What Made The Turn Possible
If we ask what made de Klerk’s transformation possible – what allowed a lifelong insider of a brutal system to become its liquidator – the honest answer resists sentimentality. It was not, primarily, a conversion of conscience in the way that word is usually meant. It was a convergence of pragmatism, isolation, and a genuinely rare form of political nerve. De Klerk understood, with a clarity that eluded many of his predecessors, that apartheid had become economically catastrophic, internationally isolating, and militarily unsustainable. The Cold War calculus that had once allowed the National Party to present itself to Western allies as a bulwark against communism was evaporating with the fall of the Berlin Wall in 1989, just months before de Klerk assumed the presidency. The world that had tolerated apartheid as a lesser evil no longer needed to make that calculation.
But structural pressure alone does not explain de Klerk’s choices, because other leaders facing similar pressures have chosen repression, denial, and collapse rather than negotiated transition – the twentieth century offers no shortage of examples. What set de Klerk apart was his willingness to act on the recognition that the old order was finished before it had fully finished collapsing around him – to move, in other words, ahead of the catastrophe rather than merely reacting to it once it arrived. This is a rarer trait among those who hold power than we like to admit. Most rulers cling to the architecture of their authority until it is stripped from them by force. De Klerk, whatever his limitations and however incomplete his personal moral reckoning, chose to begin the demolition himself.
The Limits Of Insider Reform
It is also worth naming plainly what de Klerk’s project did not do, because the gap matters as much as the achievement. Ending statutory apartheid meant repealing the laws that classified people by race and confined them by decree – but it did not, and by the nature of the process could not, undo the decades of land dispossession, wage suppression, and unequal investment in education and infrastructure that those laws had been built to entrench. De Klerk negotiated a constitutional settlement; he did not negotiate a redistribution of the wealth, land, and economic power that apartheid had spent generations concentrating in white hands. Whether this was a deliberate limit – a boundary he and his party fought hard in the negotiations to protect, particularly on questions of property rights and compensation – or simply the outer edge of what he was capable of imagining as a man of his background, is a question his own record does not fully answer. What is clear is that the South Africa his reforms made possible inherited apartheid’s economic architecture largely intact, even as it dismantled apartheid’s legal one. The statute books changed hands in 1994. The land and the wealth mostly did not – and that unfinished business remains, three decades later, at the centre of the country’s political life.

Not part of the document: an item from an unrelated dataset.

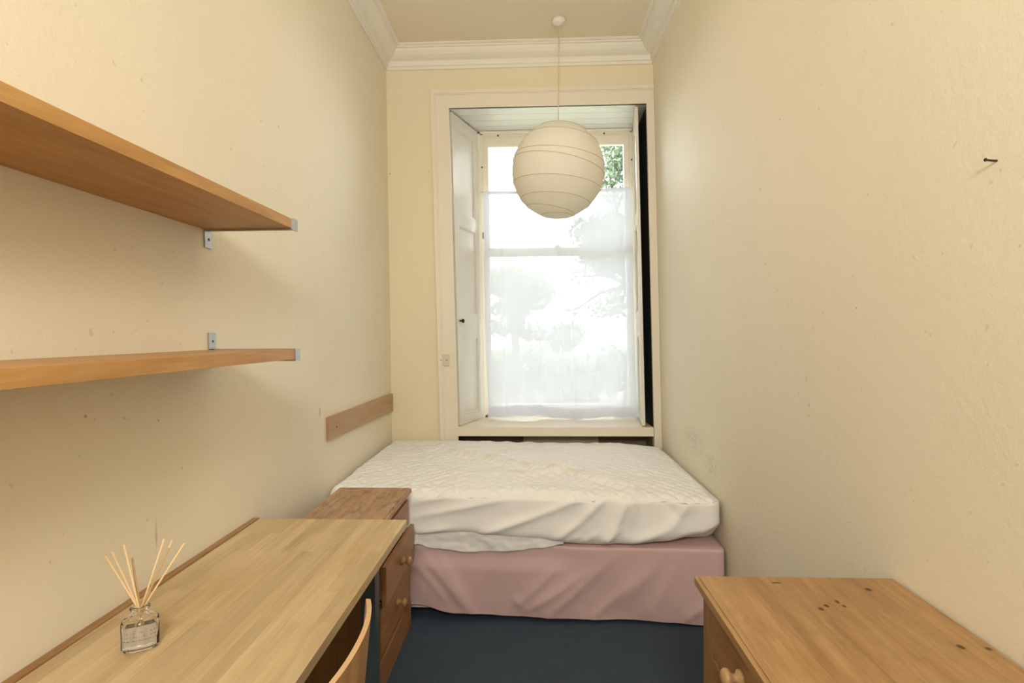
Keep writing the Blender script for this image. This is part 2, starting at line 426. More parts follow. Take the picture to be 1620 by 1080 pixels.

The Uncomfortable Necessity Of Imperfect Reformers
There is a reason de Klerk’s legacy remains contested in a way that Mandela’s, for all its own complexities, does not. Mandela’s moral authority was forged in suffering; de Klerk’s political authority was inherited from the system that caused it. We are, understandably, more comfortable extending our admiration to those who suffered under injustice than to those who administered it before choosing, at some cost to themselves, to end it. And yet history’s actual mechanics rarely offer us the luxury of choosing only the purest actors to do the necessary work of change. Apartheid was not going to be dismantled solely by its victims, however righteous their cause; it required someone with the institutional authority to order the army back to its barracks, to release the political prisoners, to repeal the laws – someone, in short, who sat inside the machine and had the standing to shut it down.

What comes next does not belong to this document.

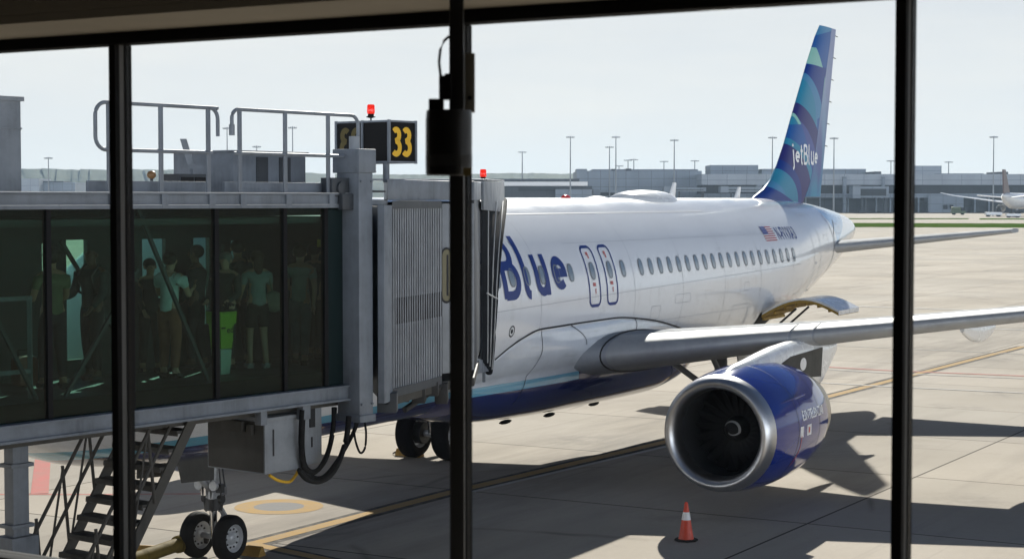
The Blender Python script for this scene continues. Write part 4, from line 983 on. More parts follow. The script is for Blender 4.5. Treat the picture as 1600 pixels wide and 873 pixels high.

This is the discomfort de Klerk’s story asks us to sit with, and it is a discomfort worth sitting with rather than resolving too quickly. He was neither the moral hero that some retrospective accounts want him to be, nor merely the reluctant liquidator of a system he’d quietly opposed all along, as some of his own later self-presentation suggested. He was something more complicated: a man of his time and his tribe who nonetheless recognized, at the decisive moment, that the only route to a liveable future for his country ran through the surrender of the power his own people had built for themselves at such enormous cost to others. He did not do this alone, and he did not do it perfectly, and he did not do it with the full moral reckoning that many who suffered under apartheid rightly believed he owed them. But he did it – decisively, at real risk to his own life and his own political tribe’s cohesion – and the South Africa that exists today, imperfect and still wrestling with apartheid’s long shadow, exists because he did.

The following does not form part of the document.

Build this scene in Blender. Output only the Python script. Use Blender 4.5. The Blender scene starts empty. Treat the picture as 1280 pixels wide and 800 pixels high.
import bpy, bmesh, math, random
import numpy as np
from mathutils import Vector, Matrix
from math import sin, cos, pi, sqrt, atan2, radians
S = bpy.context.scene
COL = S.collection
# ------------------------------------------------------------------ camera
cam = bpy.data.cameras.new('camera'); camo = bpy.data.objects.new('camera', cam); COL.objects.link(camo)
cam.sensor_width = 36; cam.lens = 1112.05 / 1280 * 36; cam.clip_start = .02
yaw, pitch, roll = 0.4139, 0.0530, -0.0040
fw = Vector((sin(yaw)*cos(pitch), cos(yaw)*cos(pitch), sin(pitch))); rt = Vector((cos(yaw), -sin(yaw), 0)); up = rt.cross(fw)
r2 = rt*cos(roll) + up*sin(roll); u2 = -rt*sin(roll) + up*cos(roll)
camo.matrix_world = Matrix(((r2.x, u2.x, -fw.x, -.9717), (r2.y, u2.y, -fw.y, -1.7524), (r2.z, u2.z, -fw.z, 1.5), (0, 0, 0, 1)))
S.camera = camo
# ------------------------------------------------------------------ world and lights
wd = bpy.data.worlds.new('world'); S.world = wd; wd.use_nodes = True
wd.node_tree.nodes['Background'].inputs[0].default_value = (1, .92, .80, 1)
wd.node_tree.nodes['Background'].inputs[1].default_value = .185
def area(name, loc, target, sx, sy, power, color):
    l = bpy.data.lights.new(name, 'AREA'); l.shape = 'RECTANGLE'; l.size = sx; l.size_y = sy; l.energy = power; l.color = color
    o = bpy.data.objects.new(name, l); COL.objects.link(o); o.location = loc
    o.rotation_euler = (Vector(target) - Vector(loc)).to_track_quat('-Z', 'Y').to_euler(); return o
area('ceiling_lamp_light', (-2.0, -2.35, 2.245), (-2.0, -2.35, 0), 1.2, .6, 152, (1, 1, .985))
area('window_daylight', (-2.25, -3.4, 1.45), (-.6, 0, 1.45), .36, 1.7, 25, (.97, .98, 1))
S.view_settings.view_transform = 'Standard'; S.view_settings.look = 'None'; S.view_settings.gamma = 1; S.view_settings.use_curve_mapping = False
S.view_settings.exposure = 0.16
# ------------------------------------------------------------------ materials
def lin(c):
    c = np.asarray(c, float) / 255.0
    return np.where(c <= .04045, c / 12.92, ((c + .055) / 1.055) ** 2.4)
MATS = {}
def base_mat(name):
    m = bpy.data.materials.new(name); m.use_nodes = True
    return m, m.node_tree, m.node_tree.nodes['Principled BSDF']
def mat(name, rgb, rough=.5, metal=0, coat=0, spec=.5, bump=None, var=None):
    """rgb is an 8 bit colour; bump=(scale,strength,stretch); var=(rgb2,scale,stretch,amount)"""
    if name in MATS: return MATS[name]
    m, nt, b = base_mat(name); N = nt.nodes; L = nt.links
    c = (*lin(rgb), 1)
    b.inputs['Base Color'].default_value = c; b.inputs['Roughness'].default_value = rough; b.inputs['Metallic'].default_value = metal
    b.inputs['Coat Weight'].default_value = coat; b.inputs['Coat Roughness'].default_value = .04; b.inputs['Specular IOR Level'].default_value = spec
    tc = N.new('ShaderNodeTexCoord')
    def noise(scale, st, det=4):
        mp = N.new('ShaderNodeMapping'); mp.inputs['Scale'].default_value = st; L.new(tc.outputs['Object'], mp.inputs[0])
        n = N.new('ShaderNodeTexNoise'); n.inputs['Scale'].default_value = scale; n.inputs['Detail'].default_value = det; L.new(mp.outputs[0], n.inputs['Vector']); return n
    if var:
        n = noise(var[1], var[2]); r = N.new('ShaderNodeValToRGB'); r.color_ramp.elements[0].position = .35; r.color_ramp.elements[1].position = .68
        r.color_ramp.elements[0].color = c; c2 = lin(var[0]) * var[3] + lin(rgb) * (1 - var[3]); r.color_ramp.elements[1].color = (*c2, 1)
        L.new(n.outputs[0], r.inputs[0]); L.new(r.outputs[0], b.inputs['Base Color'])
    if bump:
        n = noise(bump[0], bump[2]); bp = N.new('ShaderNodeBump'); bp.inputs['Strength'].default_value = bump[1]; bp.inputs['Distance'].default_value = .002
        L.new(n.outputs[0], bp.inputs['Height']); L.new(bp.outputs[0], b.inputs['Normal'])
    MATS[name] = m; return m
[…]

Conclusion: The Undertaker And The Architect
In the end, perhaps the most useful way to understand F.W. de Klerk is not as Mandela’s equal partner in some symmetrical moral drama, nor as a cynical operator managing decline, but as something history offers only rarely: an insider who became an undertaker for the very system that made him. He buried apartheid using the authority apartheid itself had given him, and in doing so, he demonstrated something essential about how entrenched injustice sometimes actually ends – not only through the righteous pressure of those who resist it from outside, but through the defection, however partial and however late, of those who once held its levers from within.
The 1993 Nobel Peace Prize that de Klerk shared with Mandela has always sat uneasily with some observers, precisely because it seemed to grant equal moral standing to the prisoner and the president who had imprisoned him. That unease has not settled with time; if anything, contemporary South Africa – still contending with the land and wealth that statutory reform alone was never going to restore – has kept the question of what de Klerk deserves credit for, and what he owes still unaccounted, very much open. Peace, in South Africa’s case, was not achieved by moral symmetry. It was achieved by two profoundly unequal men, carrying profoundly unequal histories, choosing again and again to remain at the same table rather than to retreat to the certainties of war. De Klerk was never Mandela’s equal in suffering, and he never claimed to be. Whether he was, in the end, a genuine partner in peace or merely the last administrator of a system negotiating the terms of its own survival is a judgment history – and South Africans living with what came after – are still in the process of making.